At the same time Foursquare and Facebook are clamoring to obtain our location, others already have a much better implicit depiction of our whereabouts and purchasing behaviors, mainly credit card companies and phone companies. For months, Facebook’s mobile apps have gently signaled to users if friends have been spotted nearby. A few weeks ago, Foursquare inked a groundbreaking deal with AMEX to tie the app to a payments system. And, a well-known secret in Silicon Valley is that Facebook is hard at work building its own mobile operating system that will bake “social” into as many mobile devices as possible. In order to get more information than credit card companies have, the phone companies need the user’s assistance and permission. And in the case of Color, the user has to have the app running, preferably with the camera open—at dinner, at a sports game—along with all the other apps competing for attention in a crowded, fragmented mobile apps marketplace. Color could give phone companies the chance to get as much as, or more, information about us than the credit card companies have.

Before any of this can happen, however, the question looms: Will Color be able to withstand this initial backlash, iterate, and keep improving on their app? Some believe the team will find its way. Others believe that in such a competitive environment, it’s not possible to get a second chance. The truth is that nobody knows, but if Color weathers this initial storm and is successful, what could it evolve into?

My sense is that Color Labs is thinking ahead two to three years, by which time users may grow tired of sorting through a constellation of apps and services to share and broadcast their location, purchases, and pictures. Instead, these features will converge in a slightly smaller number of unified apps. We’ll have folks using phones running on Android, iOS, or Facebook variants, among others, and we’ll have a chance to leverage features from Color Labs’s systems.

This is what I believe Color Labs is going after: The augmentation of mobile operating systems. Ultimately, they don’t want their service to run as yet another fragmented app on your phone—they want their system to entirely augment mobile operating systems, using their technologies to document every sound, image, movement, transaction, and message your phone transmits or receives. The folks creating this system are building tools for a world in which our mobile phones and tablets will take the place of many of today’s traditional computing devices. In this world, users will carry around their wallet, books, and other files in their phones and tablets, docking them into monitors and screens as they move from location to location.

This is pure speculation on my part and nothing more than a fun attempt to connect some dots.  But if a seamless mobile operating experience is their ultimate goal, this is the type of undertaking that truly needs venture capital, and lots of it.
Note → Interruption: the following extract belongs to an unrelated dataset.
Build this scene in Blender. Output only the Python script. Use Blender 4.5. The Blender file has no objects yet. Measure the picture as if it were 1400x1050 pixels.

Part of the reason folks may be lashing out against the concept and launch is that, frankly, we haven’t seen a concept this big emerge for a while. Everyone loves a big concept, but a concept remains just that until the products gets in the hands of enough users to make a real impression.

Color Labs may be on a mission to perfect and harmonize its technologies to dramatically augment the mobile operating experience. Its founders are accomplished, its team is big, its technologies are novel. The brand is polarizing. Its a company that can convince Sequoia Capital to invest about 1.8% of its current fund for the chance to build something fresh from the ground up. It’s a company that’s being built entirely within a mobile world, an attempt to test the lasting power of Facebook’s symmetrical relationships and offer, as Fred Wilson notes, a more “implicit,” or as the company notes, “elastic” network, one that is built with a different set of rules, norms, and permissions that could perhaps more accurately reflect the random ebbs and flows of our social interactions in real life that have yet to be captured fully by any digital network.